Les deux protagonistes dans cette affaire sont deux frères (Amir et Rami), apparemment très aisés et qui n’hésitent pas à se lancer dans des procédures coûteuses. Mr Julius, un solicitor, a été le conseil de l’un et l’autre frère et a également été médiateur pour tenter de résoudre les nombreux litiges qui sont survenus entre eux. Mr Davis est un lawyer exerçant aux Bahamas. Il administrait un trust dont les bénéficiaires étaient Amir et ses enfants. Le trust habilitait Rami à désigner d’autres bénéficiaires.

En 2004, les parties ont conclu un accord pour mettre un terme à des poursuites pénales engagées aux Bahamas par Mr Davis contre Amir. Cet accord comprenait une clause compromissoire très inhabituelle. Celle-ci stipulait qu’en cas de litige, Mr Julius serait désigné comme arbitre unique et que les parties renonçaient à contester sa désignation au motif que celui-ci avait déjà été leur médiateur ou bien leur conseil. L’accord mentionnait également le fait que chaque frère avait consulté un avocat séparément avant de signer celui-ci. Enfin, il précisait que la résolution du différend serait régie par le droit suisse et que le siège de l’arbitrage serait Genève. Bien qu’inhabituelle, cette clause paraît valable.

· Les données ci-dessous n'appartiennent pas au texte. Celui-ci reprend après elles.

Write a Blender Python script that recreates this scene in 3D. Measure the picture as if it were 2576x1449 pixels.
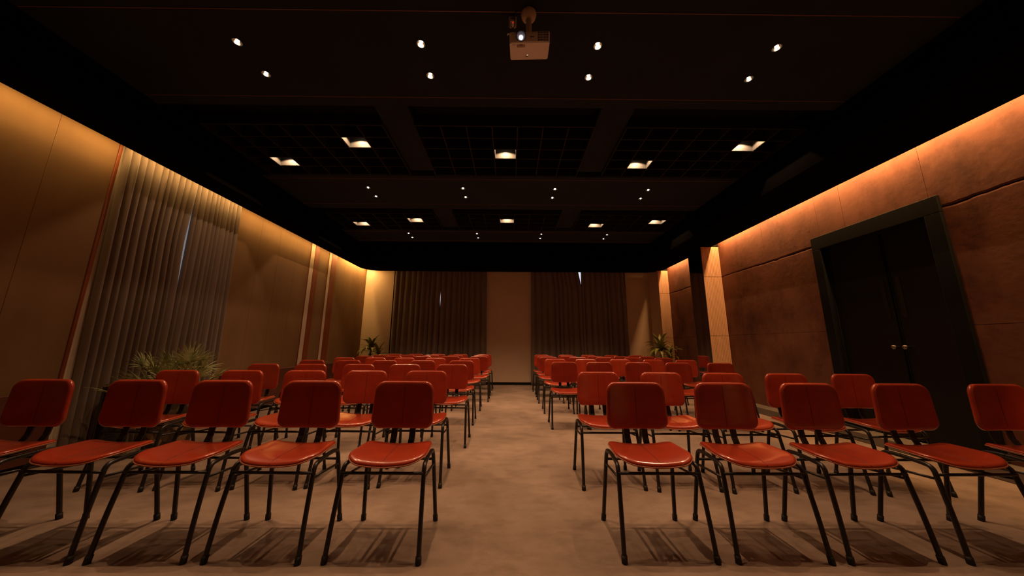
import bpy, bmesh, math, random
from mathutils import Vector, Matrix, noise
random.seed(7)
R = math.radians
for o in list(bpy.data.objects): bpy.data.objects.remove(o)
S = bpy.context.scene
COL = S.collection

# ------------------------------------------------------------------ camera
cam_d = bpy.data.cameras.new('camera'); cam = bpy.data.objects.new('camera', cam_d); COL.objects.link(cam)
PITCH, YAW, ROLL = R(10.496), R(0.291), R(0.346)
fw = Vector((math.sin(YAW)*math.cos(PITCH), math.cos(YAW)*math.cos(PITCH), math.sin(PITCH)))
ri = Vector((math.cos(YAW), -math.sin(YAW), 0)); up = ri.cross(fw)
ri2 = ri*math.cos(ROLL) + up*math.sin(ROLL); up2 = -ri*math.sin(ROLL) + up*math.cos(ROLL)
m3 = Matrix((ri2, up2, -fw)).transposed()
cam.matrix_world = Matrix.Translation((0, 0, 1.08)) @ m3.to_4x4()
cam_d.sensor_width = 36.0; cam_d.lens = 36.0*772.2/2576.0; cam_d.clip_start = 0.02; cam_d.clip_end = 100
S.camera = cam

# ------------------------------------------------------------------ world, exposure, lamp settings
W = bpy.data.worlds.new('world'); S.world = W; W.use_nodes = True
W.node_tree.nodes['Background'].inputs[0].default_value = (0.5, 0.6, 0.8, 1)
W.node_tree.nodes['Background'].inputs[1].default_value = 0.0
S.view_settings.view_transform = 'Standard'; S.view_settings.look = 'None'
S.view_settings.gamma = 1.0; S.view_settings.exposure = 0.0; S.view_settings.use_curve_mapping = False
SPOT_COL = (1.0, 0.56, 0.29); SPOT_W = 70.0; SPOT_ANGLE = 82; SPOT_BLEND = 0.8
COVE_COL_L = (1.0, 0.56, 0.17); COVE_COL_R = (1.0, 0.50, 0.18); COVE_L, COVE_END, COVE_R = 6.6, 17.0, 16.5      # per metre
CELL_COL = (1.0, 0.60, 0.32); CELL_W = 28.0

# ------------------------------------------------------------------ room dimensions
XL, XR = -4.20, 4.30          # side walls
YB, YF = 8.75, -2.60          # back wall, wall behind the camera
SOF_Z = 3.10; SOF_L, SOF_R, SOF_B = -4.05, 4.15, 8.41
IN_L, IN_R, IN_B = -3.72, 3.42, 7.75
CZ = 3.55                     # underside of ceiling panels
TOP = 3.78

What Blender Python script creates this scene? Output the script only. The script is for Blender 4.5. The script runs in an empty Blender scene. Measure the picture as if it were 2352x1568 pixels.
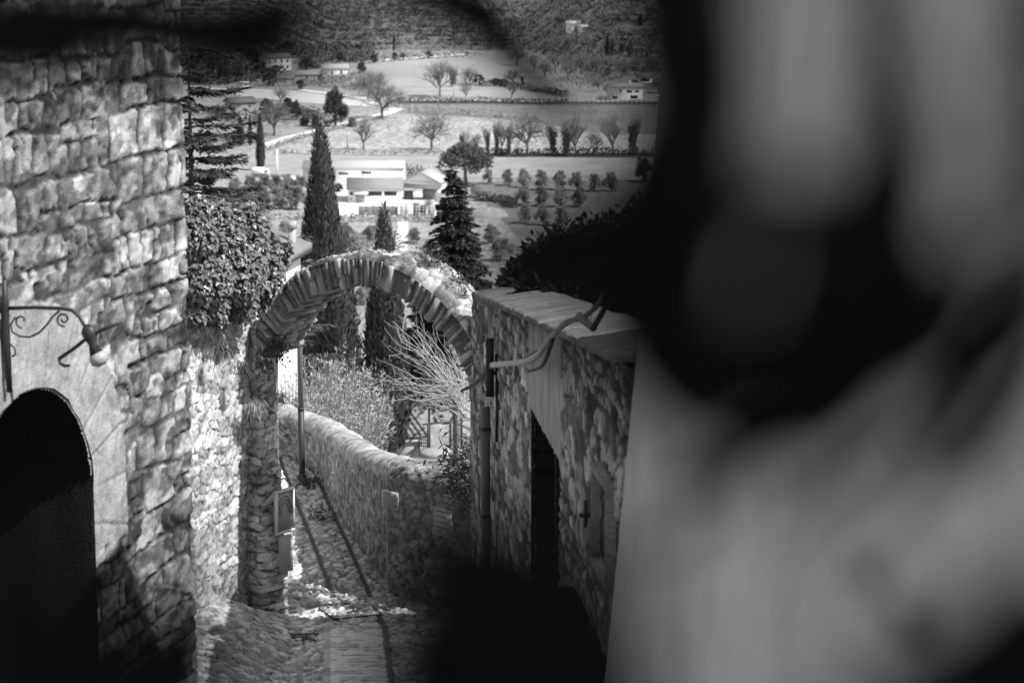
import bpy, math, random
import numpy as np
from mathutils import Vector, Matrix

sc = bpy.context.scene
C = sc.collection
PI = math.pi
rnd = random.Random(7)
RS = np.random.RandomState(11)

# ------------------------------------------------------------------ camera, sky, sun, exposure
TH = 0.192                      # camera looks down by 11 degrees
F = 5553.0                      # focal length in units of a 2352 wide picture (85 mm)
cd = bpy.data.cameras.new('camera')
cam = bpy.data.objects.new('camera', cd)
C.objects.link(cam)
cam.rotation_euler = (PI / 2 - TH, 0, 0)
cd.lens = 85.0
cd.sensor_width = 36.0
cd.clip_start = 0.05
cd.clip_end = 8000
cd.dof.use_dof = True
cd.dof.focus_distance = 38.0
cd.dof.aperture_fstop = 2.5
sc.camera = cam

SUN_EL = math.radians(50)
SUN_AZ = math.radians(28)       # 0 = from the right, positive = from behind the camera
sdir = Vector((math.cos(SUN_AZ) * math.cos(SUN_EL), -math.sin(SUN_AZ) * math.cos(SUN_EL), math.sin(SUN_EL)))
world = bpy.data.worlds.new('World')
sc.world = world
world.use_nodes = True
wn = world.node_tree
wn.nodes.clear()
sky = wn.nodes.new('ShaderNodeTexSky')
sky.sky_type = 'NISHITA'
sky.sun_disc = False
sky.sun_elevation = SUN_EL
sky.sun_rotation = math.atan2(sdir.x, sdir.y)
bw = wn.nodes.new('ShaderNodeRGBToBW')          # black and white picture
bg = wn.nodes.new('ShaderNodeBackground')
bg.inputs[1].default_value = 0.15
wo = wn.nodes.new('ShaderNodeOutputWorld')
wn.links.new(sky.outputs[0], bw.inputs[0])
wn.links.new(bw.outputs[0], bg.inputs[0])
wn.links.new(bg.outputs[0], wo.inputs[0])
sl = bpy.data.lights.new('sun', 'SUN')
sl.energy = 4.5
sl.angle = math.radians(0.5)
sl.color = (1, 1, 1)
so = bpy.data.objects.new('sun', sl)
so.rotation_euler = sdir.to_track_quat('Z', 'Y').to_euler()
C.objects.link(so)
sc.view_settings.view_transform = 'Standard'
sc.view_settings.look = 'None'
sc.view_settings.exposure = 0.6
sc.view_settings.gamma = 1.0
sc.render.engine = 'CYCLES'
sc.cycles.use_denoising = True
sc.cycles.max_bounces = 5
sc.cycles.diffuse_bounces = 3
sc.cycles.sample_clamp_indirect = 4.0

# ------------------------------------------------------------------ small maths
def ray(px, py):
    dx = (px - 1176) / F
    dv = (py - 784) / F
    vy = math.cos(TH) - dv * math.sin(TH)
    vz = -math.sin(TH) - dv * math.cos(TH)
    return dx / vy, vz / vy

def at(px, py, Y):
    a, b = ray(px, py)
    return Vector((a * Y, Y, b * Y))

def hash2(ix, iy, seed):
    ix = np.asarray(ix).astype(np.int64) & 0xfffff
    iy = np.asarray(iy).astype(np.int64) & 0xfffff
    n = (ix * 374761393 + iy * 668265263 + seed * 144269504) & 0xffffffff
    n = ((n ^ (n >> 13)) * 1274126177) & 0xffffffff
    n = n ^ (n >> 16)
    return (n & 0xffff) / 65535.0

def vnoise(x, y, seed=0):
    x = np.asarray(x, float); y = np.asarray(y, float)
    ix = np.floor(x); iy = np.floor(y)
    fx = x - ix; fy = y - iy
    fx = fx * fx * (3 - 2 * fx); fy = fy * fy * (3 - 2 * fy)
    a = hash2(ix, iy, seed); b = hash2(ix + 1, iy, seed)
    c = hash2(ix, iy + 1, seed); d = hash2(ix + 1, iy + 1, seed)
    return (a * (1 - fx) + b * fx) * (1 - fy) + (c * (1 - fx) + d * fx) * fy

def fbm(x, y, seed=0, o=3):
    s = 0; amp = 0.5; tot = 0
    for k in range(o):
        s = s + amp * vnoise(x * 2 ** k, y * 2 ** k, seed + k * 17)
        tot += amp; amp *= 0.5
    return s / tot

def sstep(a, b, x):
    t = np.clip((x - a) / (b - a), 0, 1)
    return t * t * (3 - 2 * t)

# ------------------------------------------------------------------ terrain height
def lane_z(y):
    return np.interp(y, [-60, 0, 22, 36, 47, 60], [20.0, -1.7, -9.9, -11.45, -11.95, -12.6])

def foot(x):
    return 1285 - 235 * sstep(2, 50, x) - 150 * sstep(-95, -150, x)

def ground_h(x, y):
    x = np.asarray(x, float); y = np.asarray(y, float)
    z = np.interp(y, [-60, 0, 22, 36, 47, 52, 385, 430, 1e5], [19, -2.6, -10.8, -12.2, -12.6, -13.2, -92.3, -95, -95])
    d = y - foot(x)
    z = z + 0.135 * np.where(d > 200, d, 18 * np.log1p(np.exp(np.clip(d / 18, -30, 30))))
    z = z + sstep(100, 300, y) * 0.9 * (fbm(x / 60, y / 60, 5) - 0.5)
    return z

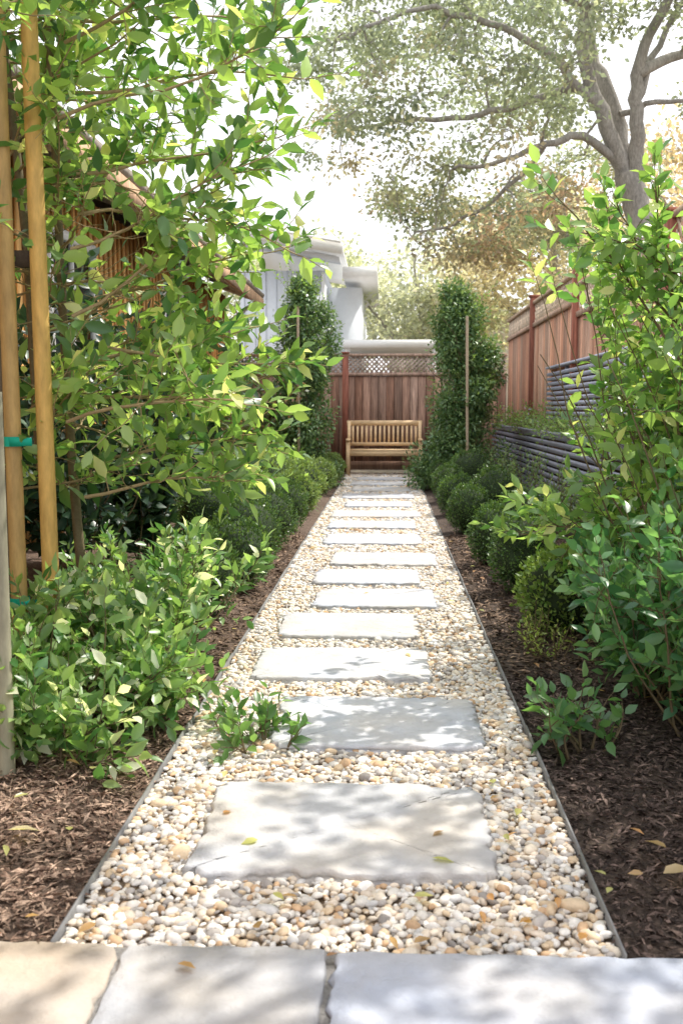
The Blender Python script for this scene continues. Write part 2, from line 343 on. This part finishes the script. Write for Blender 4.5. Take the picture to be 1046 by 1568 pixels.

Un nouveau litige est survenu entre les frères et Rami a saisi Mr Julius en tant qu’arbitre, conformément à l’accord. Amir a réagi en assignant son frère devant la Commercial Court de Londres, soutenant d’une part, que l’accord était nul car Rami se serait rendu coupable d’une fraude (en partie commise en Angleterre) et, d’autre part, que Mr Julius n’aurait pas dû accepter d’être nommé comme arbitre unique d’un tribunal pré-constitué puisqu’il se trouvait dans une situation de conflit d’intérêts et les règles de déontologie applicables à celui-ci lui interdisaient d’accepter cette mission.

Les défendeurs ont soutenu que le présent litige ne relevait pas de la compétence des tribunaux anglais mais de celle de l’arbitre unique, Mr Julius et que, en tout état de cause, si une juridiction nationale devait être saisie, il s’agirait des tribunaux suisses en tant que juridiction d’appui du lieu du siège de l’arbitrage.

Entre temps, l’arbitre, Mr Julius, a écrit aux deux frères pour les informer qu’il comptait tenir une audience afin de se prononcer sur sa propre compétence. Amir a répondu que Mr Julius ne devait pas prendre de décision avant de connaître le résultat de la procédure engagée en Angleterre. Devant le refus de l’arbitre, Amir a fait une demande d’injonction devant la Commercial Court de Londres pour empêcher le déroulement de cette audience. La demande d’injonction a été rejetée et Amir a formé un recours devant la Cour d’appel.

La Cour, pour rejeter le recours, s’est fondée sur le principe de compétence-compétence, selon lequel il appartient à l’arbitre de se prononcer sur sa propre compétence. Même lorsque l’une des parties a mis en doute son l’impartialité, comme en l’occurrence, où Mr Julius se trouverait dans la position à la fois de juge et partie, la Cour a considéré que cela ne devait pas empêcher l’arbitre de se prononcer sur sa compétence. La Cour a rappelé que les frères, avant de signer l’accord, fût-il plutôt "inhabituel", avaient chacun consulté un avocat.

Elle a ensuite relevé que la décision de l‘arbitre pourrait faire l’objet d’un recours, devant les tribunaux suisses. Elle a enfin précisé que la validité de l’accord devrait être appréciée selon les dispositions du droit helvétique. Elle a donc conclu au rejet de l’appel.

Les juges anglais ont donc repoussé les manœuvres dilatoires de Amir Weissfisch dont la mauvaise foi semblait acquise puisqu’il avait signé l’accord en toute connaissance de cause. Nous saluons cette décision qui ne fait qu’appliquer le principe de compétence-compétence qui s’impose même dans des situations où l’arbitre n’est manifestement pas impartial. La Cour a également confirmé, et c’est heureux, que le "juge d’appui" dans le cadre d’une procédure d’arbitrage est bien celui du lieu où le siège de l’arbitrage a été fixé.